As already indicated, at the time the above arrangement was made it was supposed by some that Greer county was part of the state of Texas. For many years, indeed, from the time of its admission into the Union, Texas asserted that Greer county was within its recognized limits. But subsequently, in a suit brought in this court by the United States against the state, it was adjudged that Greer county constituted no part of the state of Texas, but was under the exclusive jurisdiction of the United States. United States v. Texas (1895) 162 U.S. 1, 90 , 40 S. L. ed. 867, 902, 16 Sup. Ct. Rep. 725.

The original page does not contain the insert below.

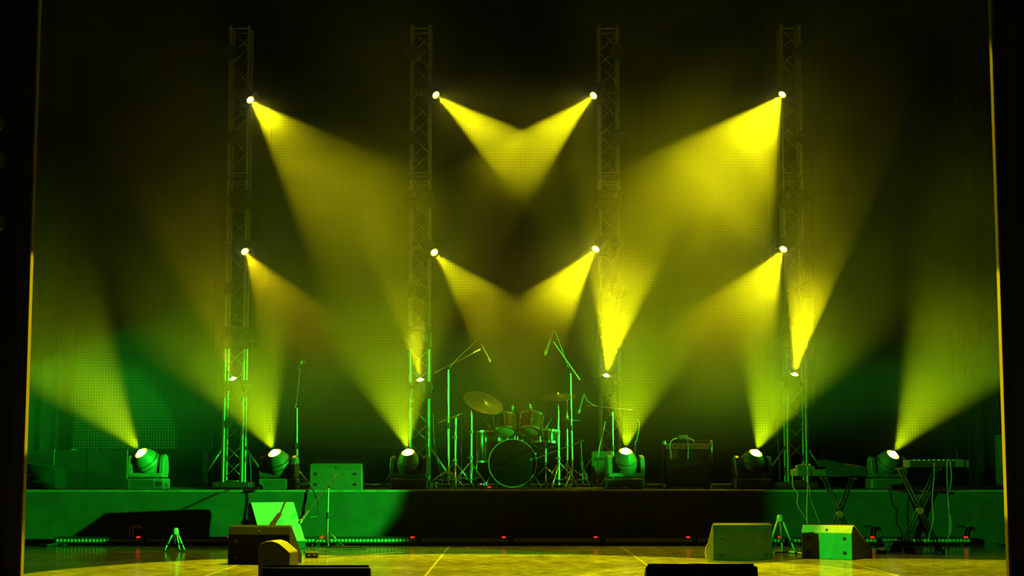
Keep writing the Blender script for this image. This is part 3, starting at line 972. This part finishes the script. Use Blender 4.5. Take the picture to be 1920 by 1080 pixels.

At a later date, January 18th, 1897 (29 Stat. at L. 490, chap. 62, U. S. Comp. Stat. 1901, p. 1621), Congress passed an act whereby grants of lands in Greer county could be obtained under the homestead law of the United States, as modified by that act. Under that legislation Sweet, on October 13th, 1898, obtained a patent from the United States and holds title under it.

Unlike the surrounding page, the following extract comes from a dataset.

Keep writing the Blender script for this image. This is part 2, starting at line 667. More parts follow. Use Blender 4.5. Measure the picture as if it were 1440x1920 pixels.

The original scheme for the upbuilding of Mangum, as outlined in the deed and agreement of 1890, failed and was wholly abandoned by the parties to those instruments, and the present suit was brought by Sweet and wife for the cancelation of the deed made to Bogard, and for a decree removing the cloud created by it upon the title to the property in question. The plaintiffs having died, after the institution of the suit, there was a revivor of the suit in the name of their children and heirs. Notwithstanding some of the parties to the original scheme defended the suit, a decree was rendered in accordance with the prayer of the plaintiffs, and that decree was affirmed [209 U.S. 464, 467]   by the supreme court of the territory of Oklahoma. 17 Okla. 40, 87 Pac. 669.

Neither argument nor citation of authorities is necessary to establish the correctness of the decree below, and it is affirmed.